# Exercise materials
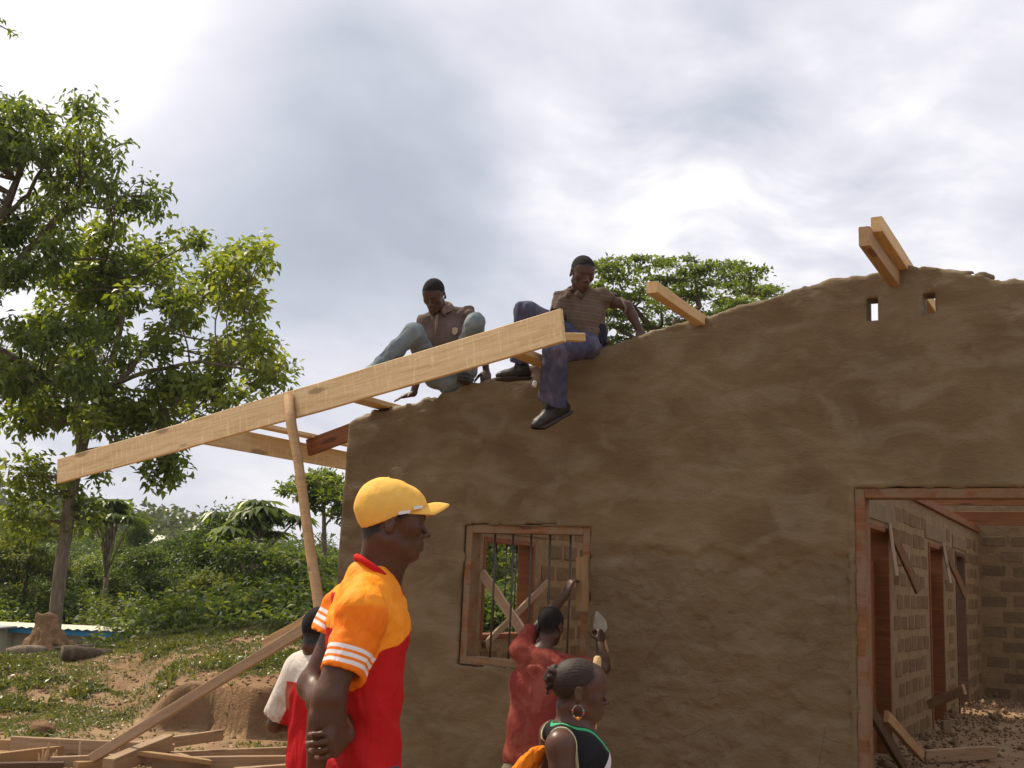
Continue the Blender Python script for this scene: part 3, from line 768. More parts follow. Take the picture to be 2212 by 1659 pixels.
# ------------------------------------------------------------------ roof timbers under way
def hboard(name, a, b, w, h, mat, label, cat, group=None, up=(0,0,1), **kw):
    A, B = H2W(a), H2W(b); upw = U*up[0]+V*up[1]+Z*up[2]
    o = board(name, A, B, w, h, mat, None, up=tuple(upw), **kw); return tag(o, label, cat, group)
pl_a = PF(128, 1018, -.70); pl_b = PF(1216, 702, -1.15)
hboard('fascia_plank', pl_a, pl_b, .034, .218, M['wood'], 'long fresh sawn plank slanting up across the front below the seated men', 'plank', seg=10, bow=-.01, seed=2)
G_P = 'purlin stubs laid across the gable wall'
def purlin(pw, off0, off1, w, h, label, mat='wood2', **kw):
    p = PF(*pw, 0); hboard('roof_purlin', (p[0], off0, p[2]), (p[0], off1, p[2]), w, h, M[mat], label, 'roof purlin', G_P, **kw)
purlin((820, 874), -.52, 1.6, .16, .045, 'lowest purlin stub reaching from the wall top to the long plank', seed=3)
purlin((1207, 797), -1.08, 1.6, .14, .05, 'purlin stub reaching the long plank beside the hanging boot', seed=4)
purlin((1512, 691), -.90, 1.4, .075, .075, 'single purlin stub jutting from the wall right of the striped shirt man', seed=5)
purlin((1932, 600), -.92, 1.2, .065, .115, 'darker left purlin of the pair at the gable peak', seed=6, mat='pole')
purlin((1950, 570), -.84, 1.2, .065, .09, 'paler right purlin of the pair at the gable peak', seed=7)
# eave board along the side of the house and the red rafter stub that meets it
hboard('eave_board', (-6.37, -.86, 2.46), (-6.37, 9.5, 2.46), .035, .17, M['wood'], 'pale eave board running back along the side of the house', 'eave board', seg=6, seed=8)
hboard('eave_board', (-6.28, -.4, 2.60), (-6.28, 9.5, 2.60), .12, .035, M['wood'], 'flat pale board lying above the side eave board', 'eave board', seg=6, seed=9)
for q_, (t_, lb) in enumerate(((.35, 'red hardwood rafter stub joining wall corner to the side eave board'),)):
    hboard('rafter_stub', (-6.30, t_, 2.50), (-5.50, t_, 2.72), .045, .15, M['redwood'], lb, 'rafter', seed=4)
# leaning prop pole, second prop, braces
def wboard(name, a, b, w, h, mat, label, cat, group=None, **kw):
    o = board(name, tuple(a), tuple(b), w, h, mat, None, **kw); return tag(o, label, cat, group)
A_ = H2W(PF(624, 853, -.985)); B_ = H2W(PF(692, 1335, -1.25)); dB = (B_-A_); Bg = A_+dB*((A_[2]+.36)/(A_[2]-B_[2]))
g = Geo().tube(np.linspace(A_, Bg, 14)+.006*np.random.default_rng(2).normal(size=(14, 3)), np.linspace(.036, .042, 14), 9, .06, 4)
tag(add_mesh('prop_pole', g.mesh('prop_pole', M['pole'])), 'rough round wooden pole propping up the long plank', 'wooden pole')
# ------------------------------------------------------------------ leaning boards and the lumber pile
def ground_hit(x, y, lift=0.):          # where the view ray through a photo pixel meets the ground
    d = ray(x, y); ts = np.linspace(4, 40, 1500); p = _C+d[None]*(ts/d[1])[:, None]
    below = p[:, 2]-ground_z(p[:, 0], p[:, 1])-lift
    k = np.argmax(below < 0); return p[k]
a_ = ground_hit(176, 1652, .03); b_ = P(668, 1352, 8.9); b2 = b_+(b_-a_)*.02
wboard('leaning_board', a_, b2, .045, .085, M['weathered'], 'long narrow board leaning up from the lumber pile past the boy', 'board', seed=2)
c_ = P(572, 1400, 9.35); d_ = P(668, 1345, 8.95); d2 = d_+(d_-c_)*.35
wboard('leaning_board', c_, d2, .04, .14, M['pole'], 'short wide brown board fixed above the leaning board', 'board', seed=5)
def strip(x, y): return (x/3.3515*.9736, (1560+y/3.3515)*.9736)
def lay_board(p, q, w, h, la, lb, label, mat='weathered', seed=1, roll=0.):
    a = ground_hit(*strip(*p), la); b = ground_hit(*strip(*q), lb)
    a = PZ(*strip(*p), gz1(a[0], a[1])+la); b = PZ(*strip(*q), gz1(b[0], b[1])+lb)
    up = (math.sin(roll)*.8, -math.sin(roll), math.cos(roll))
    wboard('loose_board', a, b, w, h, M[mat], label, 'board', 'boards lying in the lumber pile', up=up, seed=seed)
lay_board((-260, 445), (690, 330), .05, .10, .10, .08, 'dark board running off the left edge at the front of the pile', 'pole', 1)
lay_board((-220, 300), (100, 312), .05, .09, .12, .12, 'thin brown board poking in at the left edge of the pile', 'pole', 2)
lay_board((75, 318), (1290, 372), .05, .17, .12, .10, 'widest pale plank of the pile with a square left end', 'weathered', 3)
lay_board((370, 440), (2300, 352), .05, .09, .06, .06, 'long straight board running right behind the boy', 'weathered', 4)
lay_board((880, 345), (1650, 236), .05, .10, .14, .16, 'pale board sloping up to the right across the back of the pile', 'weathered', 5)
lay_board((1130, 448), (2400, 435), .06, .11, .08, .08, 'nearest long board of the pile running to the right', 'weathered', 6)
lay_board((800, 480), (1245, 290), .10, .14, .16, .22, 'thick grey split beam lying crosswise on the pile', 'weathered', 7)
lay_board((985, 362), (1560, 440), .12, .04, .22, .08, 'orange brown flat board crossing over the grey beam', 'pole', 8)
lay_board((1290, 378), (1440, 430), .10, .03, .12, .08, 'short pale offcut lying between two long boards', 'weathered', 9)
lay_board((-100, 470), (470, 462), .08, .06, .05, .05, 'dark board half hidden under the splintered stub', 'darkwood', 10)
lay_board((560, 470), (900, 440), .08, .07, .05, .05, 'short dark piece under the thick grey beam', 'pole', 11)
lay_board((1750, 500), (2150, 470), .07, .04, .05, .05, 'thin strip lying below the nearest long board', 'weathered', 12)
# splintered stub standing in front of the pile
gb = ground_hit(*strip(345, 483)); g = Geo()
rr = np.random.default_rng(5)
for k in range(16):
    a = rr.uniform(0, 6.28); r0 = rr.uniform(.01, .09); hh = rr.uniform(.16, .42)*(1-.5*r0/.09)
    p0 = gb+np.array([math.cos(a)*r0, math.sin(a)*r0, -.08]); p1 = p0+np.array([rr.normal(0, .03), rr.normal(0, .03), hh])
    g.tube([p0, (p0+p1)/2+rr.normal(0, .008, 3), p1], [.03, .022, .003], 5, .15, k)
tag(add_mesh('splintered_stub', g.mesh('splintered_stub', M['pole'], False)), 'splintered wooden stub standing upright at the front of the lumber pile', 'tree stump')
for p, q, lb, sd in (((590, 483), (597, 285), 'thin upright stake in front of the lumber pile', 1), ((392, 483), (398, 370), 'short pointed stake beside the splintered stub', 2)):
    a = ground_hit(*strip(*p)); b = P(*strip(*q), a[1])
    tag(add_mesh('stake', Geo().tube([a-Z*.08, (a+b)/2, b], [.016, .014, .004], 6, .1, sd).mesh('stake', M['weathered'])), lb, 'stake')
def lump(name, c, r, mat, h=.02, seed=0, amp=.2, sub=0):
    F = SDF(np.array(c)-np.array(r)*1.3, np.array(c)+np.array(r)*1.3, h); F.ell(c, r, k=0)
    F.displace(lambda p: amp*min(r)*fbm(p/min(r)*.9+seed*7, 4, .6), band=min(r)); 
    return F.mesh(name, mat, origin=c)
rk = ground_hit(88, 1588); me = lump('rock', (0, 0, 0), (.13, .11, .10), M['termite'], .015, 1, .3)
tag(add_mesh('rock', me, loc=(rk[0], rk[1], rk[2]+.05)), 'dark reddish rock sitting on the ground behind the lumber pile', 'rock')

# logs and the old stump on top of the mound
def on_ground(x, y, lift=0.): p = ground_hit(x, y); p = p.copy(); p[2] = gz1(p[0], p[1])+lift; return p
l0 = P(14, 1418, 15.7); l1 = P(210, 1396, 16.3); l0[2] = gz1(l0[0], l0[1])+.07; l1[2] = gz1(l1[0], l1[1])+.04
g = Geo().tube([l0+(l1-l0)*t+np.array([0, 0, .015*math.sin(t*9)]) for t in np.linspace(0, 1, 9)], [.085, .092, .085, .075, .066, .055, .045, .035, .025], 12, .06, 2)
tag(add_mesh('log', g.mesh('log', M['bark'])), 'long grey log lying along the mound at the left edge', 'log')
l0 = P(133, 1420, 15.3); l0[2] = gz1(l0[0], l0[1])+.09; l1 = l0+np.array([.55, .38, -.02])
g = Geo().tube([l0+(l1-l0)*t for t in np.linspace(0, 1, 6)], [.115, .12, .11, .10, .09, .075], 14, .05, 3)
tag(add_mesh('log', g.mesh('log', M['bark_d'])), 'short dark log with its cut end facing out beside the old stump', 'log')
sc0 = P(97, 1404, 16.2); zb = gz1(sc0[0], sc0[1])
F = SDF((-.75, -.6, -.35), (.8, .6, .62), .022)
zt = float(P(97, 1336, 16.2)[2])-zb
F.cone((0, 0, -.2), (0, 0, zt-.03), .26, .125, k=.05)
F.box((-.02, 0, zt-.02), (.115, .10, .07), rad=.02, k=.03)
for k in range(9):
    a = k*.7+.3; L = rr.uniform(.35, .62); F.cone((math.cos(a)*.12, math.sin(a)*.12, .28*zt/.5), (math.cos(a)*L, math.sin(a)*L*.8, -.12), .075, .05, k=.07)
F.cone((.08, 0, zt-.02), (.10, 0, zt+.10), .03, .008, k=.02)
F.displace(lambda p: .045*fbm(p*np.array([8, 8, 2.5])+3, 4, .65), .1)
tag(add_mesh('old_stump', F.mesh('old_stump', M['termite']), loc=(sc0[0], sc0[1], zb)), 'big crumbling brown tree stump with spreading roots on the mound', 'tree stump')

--

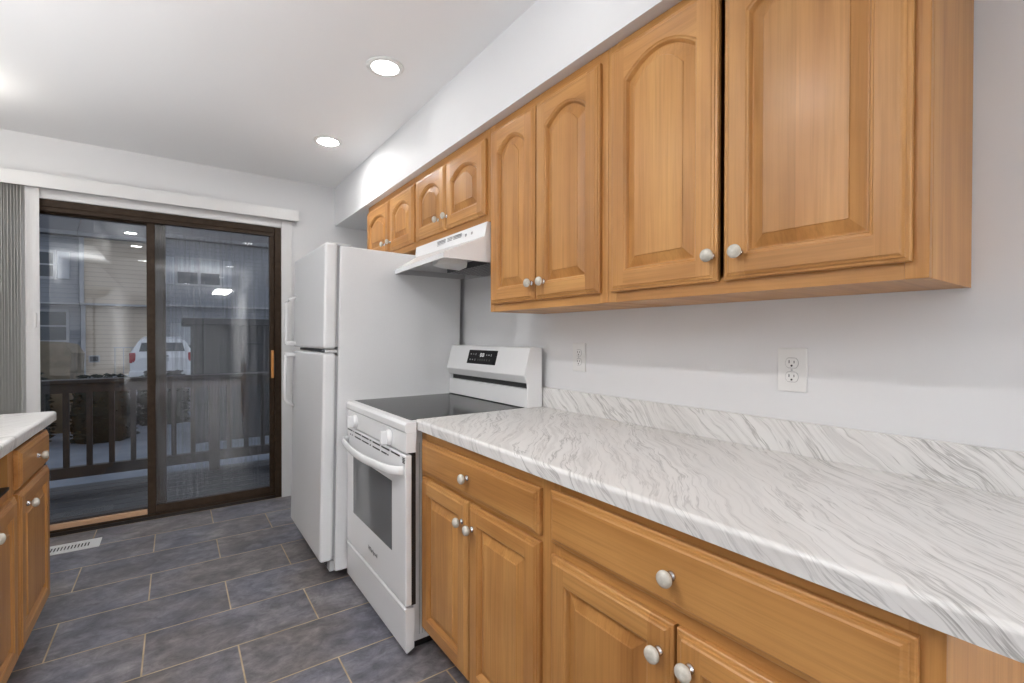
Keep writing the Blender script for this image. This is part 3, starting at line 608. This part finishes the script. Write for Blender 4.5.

# What you are asked to do
Filter the listing above for the string "script" and copy every matching line.

# Answer to the exercise
Continue the Blender Python script for this scene: part 3, from line 768. More parts follow. Take the picture to be 2212 by 1659 pixels.
Keep writing the Blender script for this image. This is part 3, starting at line 608. This part finishes the script. Write for Blender 4.5.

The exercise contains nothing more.